Copy out exactly the lines from the start of the data to the line containing "for v,f,t in". Include both.

DATA »
──────────────────────────────
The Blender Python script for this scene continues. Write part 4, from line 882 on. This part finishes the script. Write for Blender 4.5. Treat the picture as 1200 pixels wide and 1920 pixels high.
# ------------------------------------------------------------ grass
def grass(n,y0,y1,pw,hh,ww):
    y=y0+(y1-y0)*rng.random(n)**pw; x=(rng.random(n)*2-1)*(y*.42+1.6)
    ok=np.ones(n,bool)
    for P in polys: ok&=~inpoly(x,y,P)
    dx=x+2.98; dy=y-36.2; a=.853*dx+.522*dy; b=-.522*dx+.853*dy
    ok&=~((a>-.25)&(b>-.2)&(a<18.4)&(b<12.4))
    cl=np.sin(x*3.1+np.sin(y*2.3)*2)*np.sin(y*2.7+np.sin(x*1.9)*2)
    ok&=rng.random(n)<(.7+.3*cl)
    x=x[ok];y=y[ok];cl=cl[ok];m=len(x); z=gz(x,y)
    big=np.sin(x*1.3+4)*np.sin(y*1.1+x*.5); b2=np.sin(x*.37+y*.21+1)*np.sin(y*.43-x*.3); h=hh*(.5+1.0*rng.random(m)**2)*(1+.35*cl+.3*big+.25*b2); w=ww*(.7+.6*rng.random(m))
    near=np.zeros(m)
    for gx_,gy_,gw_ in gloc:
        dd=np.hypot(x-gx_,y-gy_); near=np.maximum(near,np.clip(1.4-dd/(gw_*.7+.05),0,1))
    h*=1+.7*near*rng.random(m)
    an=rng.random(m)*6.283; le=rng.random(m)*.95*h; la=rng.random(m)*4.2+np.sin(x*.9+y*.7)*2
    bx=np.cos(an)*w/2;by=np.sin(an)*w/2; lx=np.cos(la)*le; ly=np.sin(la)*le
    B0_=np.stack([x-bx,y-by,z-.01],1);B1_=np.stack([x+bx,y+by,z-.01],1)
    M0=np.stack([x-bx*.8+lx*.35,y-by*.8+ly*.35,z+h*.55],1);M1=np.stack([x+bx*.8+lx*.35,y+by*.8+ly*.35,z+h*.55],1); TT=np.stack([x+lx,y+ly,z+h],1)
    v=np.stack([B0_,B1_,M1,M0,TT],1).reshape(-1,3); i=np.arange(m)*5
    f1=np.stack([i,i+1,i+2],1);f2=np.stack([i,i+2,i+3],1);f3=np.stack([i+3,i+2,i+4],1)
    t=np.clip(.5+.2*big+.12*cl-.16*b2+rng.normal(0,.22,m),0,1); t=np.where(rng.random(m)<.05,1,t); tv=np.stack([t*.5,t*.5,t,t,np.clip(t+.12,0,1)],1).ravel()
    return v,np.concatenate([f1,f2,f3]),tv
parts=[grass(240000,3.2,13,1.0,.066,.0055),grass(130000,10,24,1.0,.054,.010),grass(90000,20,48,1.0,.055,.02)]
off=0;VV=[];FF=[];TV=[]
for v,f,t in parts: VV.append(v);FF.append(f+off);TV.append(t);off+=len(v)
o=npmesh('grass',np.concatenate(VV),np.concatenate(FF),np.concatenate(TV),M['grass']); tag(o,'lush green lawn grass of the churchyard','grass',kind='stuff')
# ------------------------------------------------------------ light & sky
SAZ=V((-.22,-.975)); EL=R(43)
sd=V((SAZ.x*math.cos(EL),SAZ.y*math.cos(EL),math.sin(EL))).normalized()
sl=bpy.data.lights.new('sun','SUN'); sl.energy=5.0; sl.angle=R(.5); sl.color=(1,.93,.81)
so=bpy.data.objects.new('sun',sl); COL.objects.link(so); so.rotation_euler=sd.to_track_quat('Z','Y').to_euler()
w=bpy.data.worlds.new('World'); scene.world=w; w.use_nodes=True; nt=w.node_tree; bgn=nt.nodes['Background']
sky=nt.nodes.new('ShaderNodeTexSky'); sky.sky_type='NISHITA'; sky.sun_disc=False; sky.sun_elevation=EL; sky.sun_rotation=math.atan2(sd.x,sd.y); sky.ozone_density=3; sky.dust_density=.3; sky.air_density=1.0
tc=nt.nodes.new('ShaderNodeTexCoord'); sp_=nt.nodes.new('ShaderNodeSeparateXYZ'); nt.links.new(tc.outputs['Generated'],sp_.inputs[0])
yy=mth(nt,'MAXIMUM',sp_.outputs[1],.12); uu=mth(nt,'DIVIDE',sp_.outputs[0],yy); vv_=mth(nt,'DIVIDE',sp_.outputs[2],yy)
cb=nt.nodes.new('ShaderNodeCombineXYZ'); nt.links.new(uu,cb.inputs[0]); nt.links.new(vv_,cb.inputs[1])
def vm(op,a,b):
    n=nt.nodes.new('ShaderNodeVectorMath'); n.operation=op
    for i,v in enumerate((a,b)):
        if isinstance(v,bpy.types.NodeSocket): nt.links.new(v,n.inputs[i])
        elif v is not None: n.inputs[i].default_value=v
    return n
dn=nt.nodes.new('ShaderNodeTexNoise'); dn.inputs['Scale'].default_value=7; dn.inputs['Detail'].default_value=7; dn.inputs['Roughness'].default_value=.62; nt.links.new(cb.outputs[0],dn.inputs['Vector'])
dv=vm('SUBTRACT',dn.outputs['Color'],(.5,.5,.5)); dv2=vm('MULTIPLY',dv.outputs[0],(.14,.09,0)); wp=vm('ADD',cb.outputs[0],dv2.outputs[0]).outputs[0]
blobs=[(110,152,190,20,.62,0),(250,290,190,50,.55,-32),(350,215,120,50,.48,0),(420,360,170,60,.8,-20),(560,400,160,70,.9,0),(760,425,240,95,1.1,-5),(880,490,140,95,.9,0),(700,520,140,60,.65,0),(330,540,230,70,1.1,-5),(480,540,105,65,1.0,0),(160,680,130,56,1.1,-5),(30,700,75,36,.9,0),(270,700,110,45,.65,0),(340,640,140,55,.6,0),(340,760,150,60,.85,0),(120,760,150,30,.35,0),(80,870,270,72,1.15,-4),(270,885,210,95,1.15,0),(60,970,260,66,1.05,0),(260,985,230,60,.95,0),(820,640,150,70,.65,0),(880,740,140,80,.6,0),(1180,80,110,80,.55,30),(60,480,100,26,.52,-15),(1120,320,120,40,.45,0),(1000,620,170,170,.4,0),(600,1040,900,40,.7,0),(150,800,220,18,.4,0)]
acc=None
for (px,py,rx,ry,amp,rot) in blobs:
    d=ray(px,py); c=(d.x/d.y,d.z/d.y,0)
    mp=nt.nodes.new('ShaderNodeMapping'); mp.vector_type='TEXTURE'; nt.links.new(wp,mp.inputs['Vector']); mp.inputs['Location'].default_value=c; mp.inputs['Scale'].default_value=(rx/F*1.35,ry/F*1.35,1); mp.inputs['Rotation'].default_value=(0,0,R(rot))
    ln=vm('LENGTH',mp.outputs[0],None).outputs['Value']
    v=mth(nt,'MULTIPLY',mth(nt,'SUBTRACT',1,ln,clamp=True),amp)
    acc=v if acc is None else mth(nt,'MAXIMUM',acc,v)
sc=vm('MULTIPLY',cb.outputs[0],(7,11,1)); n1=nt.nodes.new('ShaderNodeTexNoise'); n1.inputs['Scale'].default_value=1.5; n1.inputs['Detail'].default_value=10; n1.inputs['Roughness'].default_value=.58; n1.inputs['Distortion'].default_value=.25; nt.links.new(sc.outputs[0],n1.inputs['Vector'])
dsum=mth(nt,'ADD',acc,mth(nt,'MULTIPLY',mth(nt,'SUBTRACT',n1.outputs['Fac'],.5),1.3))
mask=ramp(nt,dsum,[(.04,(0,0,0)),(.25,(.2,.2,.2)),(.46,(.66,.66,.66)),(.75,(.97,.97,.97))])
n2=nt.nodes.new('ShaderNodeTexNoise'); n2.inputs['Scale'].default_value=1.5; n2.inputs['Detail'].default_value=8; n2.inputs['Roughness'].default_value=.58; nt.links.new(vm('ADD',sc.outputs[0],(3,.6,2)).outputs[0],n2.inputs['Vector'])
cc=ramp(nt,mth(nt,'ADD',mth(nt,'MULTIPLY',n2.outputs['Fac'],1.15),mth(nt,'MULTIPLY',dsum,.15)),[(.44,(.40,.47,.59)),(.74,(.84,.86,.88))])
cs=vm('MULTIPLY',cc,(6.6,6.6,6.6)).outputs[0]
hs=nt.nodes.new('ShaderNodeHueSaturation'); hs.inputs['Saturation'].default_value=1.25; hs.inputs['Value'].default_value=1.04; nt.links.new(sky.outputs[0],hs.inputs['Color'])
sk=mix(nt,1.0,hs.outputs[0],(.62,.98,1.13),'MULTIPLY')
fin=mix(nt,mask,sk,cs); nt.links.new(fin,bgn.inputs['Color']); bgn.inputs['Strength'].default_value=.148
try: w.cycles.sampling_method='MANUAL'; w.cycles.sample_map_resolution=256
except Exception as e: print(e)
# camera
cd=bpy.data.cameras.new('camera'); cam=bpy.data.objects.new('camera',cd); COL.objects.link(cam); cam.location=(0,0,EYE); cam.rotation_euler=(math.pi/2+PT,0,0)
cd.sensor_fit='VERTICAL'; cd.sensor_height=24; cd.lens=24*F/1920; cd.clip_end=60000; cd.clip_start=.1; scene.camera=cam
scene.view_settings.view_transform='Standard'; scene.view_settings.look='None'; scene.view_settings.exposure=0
──────────────────────────────
WRITTEN RESPONSE »
The Blender Python script for this scene continues. Write part 4, from line 882 on. This part finishes the script. Write for Blender 4.5. Treat the picture as 1200 pixels wide and 1920 pixels high.
# ------------------------------------------------------------ grass
def grass(n,y0,y1,pw,hh,ww):
    y=y0+(y1-y0)*rng.random(n)**pw; x=(rng.random(n)*2-1)*(y*.42+1.6)
    ok=np.ones(n,bool)
    for P in polys: ok&=~inpoly(x,y,P)
    dx=x+2.98; dy=y-36.2; a=.853*dx+.522*dy; b=-.522*dx+.853*dy
    ok&=~((a>-.25)&(b>-.2)&(a<18.4)&(b<12.4))
    cl=np.sin(x*3.1+np.sin(y*2.3)*2)*np.sin(y*2.7+np.sin(x*1.9)*2)
    ok&=rng.random(n)<(.7+.3*cl)
    x=x[ok];y=y[ok];cl=cl[ok];m=len(x); z=gz(x,y)
    big=np.sin(x*1.3+4)*np.sin(y*1.1+x*.5); b2=np.sin(x*.37+y*.21+1)*np.sin(y*.43-x*.3); h=hh*(.5+1.0*rng.random(m)**2)*(1+.35*cl+.3*big+.25*b2); w=ww*(.7+.6*rng.random(m))
    near=np.zeros(m)
    for gx_,gy_,gw_ in gloc:
        dd=np.hypot(x-gx_,y-gy_); near=np.maximum(near,np.clip(1.4-dd/(gw_*.7+.05),0,1))
    h*=1+.7*near*rng.random(m)
    an=rng.random(m)*6.283; le=rng.random(m)*.95*h; la=rng.random(m)*4.2+np.sin(x*.9+y*.7)*2
    bx=np.cos(an)*w/2;by=np.sin(an)*w/2; lx=np.cos(la)*le; ly=np.sin(la)*le
    B0_=np.stack([x-bx,y-by,z-.01],1);B1_=np.stack([x+bx,y+by,z-.01],1)
    M0=np.stack([x-bx*.8+lx*.35,y-by*.8+ly*.35,z+h*.55],1);M1=np.stack([x+bx*.8+lx*.35,y+by*.8+ly*.35,z+h*.55],1); TT=np.stack([x+lx,y+ly,z+h],1)
    v=np.stack([B0_,B1_,M1,M0,TT],1).reshape(-1,3); i=np.arange(m)*5
    f1=np.stack([i,i+1,i+2],1);f2=np.stack([i,i+2,i+3],1);f3=np.stack([i+3,i+2,i+4],1)
    t=np.clip(.5+.2*big+.12*cl-.16*b2+rng.normal(0,.22,m),0,1); t=np.where(rng.random(m)<.05,1,t); tv=np.stack([t*.5,t*.5,t,t,np.clip(t+.12,0,1)],1).ravel()
    return v,np.concatenate([f1,f2,f3]),tv
parts=[grass(240000,3.2,13,1.0,.066,.0055),grass(130000,10,24,1.0,.054,.010),grass(90000,20,48,1.0,.055,.02)]
off=0;VV=[];FF=[];TV=[]
for v,f,t in parts: VV.append(v);FF.append(f+off);TV.append(t);off+=len(v)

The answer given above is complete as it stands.